YouTube hat die Position als Goldstandard, der quasi jederzeit genutzt wird und für die Befragten "eine Welt ohne Krisen" ist. Hier finden sie – früher oder später – alle Antworten, denn hier begegnet man sich auf Augenhöhe, hier fühlt man sich verstanden. Bei YouTube wird sowohl bewusst als auch nebenbei konsumiert und es ist okay, nicht nur Tutorials anzusehen, sondern ebenso "Trash".
Lebensabschnittspartner lineares TV
Lineares TV ist Lebensabschnittspartner:in – zumindest auf den ersten, oberflächlichen Blick scheint es, je jünger die Befragten umso weniger nutzen sie TV; je älter umso häufiger gibt es eine TV-Historie, die auch den aktuellen klassischen TV-Konsum bestimmt.
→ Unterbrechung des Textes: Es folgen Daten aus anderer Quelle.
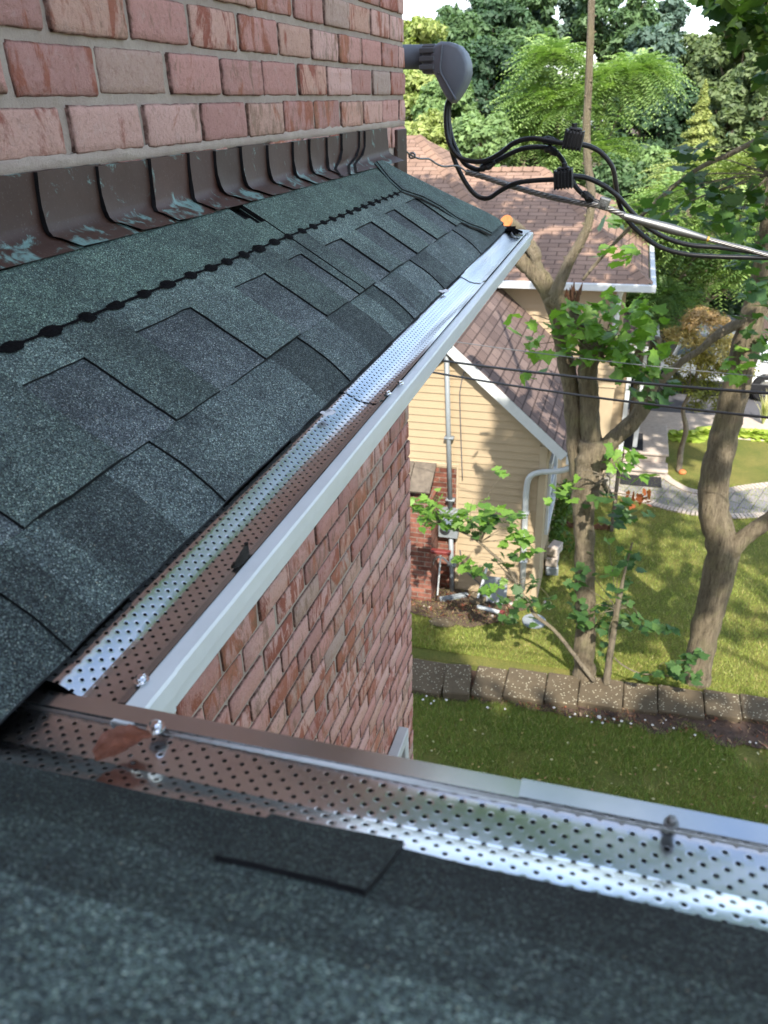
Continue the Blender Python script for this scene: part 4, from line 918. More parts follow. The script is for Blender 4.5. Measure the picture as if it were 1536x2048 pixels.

Allerdings ist es differenzierter, denn junge Menschen denken anders, sie folgen (selbstbestimmt) dem Content und nicht dem Kanal und das möglichst unabhängig.
Lineares TV mit seinen festen Strukturen lässt sich schwieriger in ihren stressigen, individualisierten und unbeständigen Alltag einbinden. Die Entscheidung für den Big Screen erfolgt demnach bewusster. Formate werden gezielt ausgewählt. Sie müssen Anbindung und Lebendigkeit versprechen, deswegen punkten Live-Formate und Formate, die sich als Events mit Freunden inszenieren lassen. Diese Formate werden zunehmend via Streamingangebot konsumiert, man möchte sich als Programmchef fühlen und mit Hilfe von Previews in die "Zukunft schauen".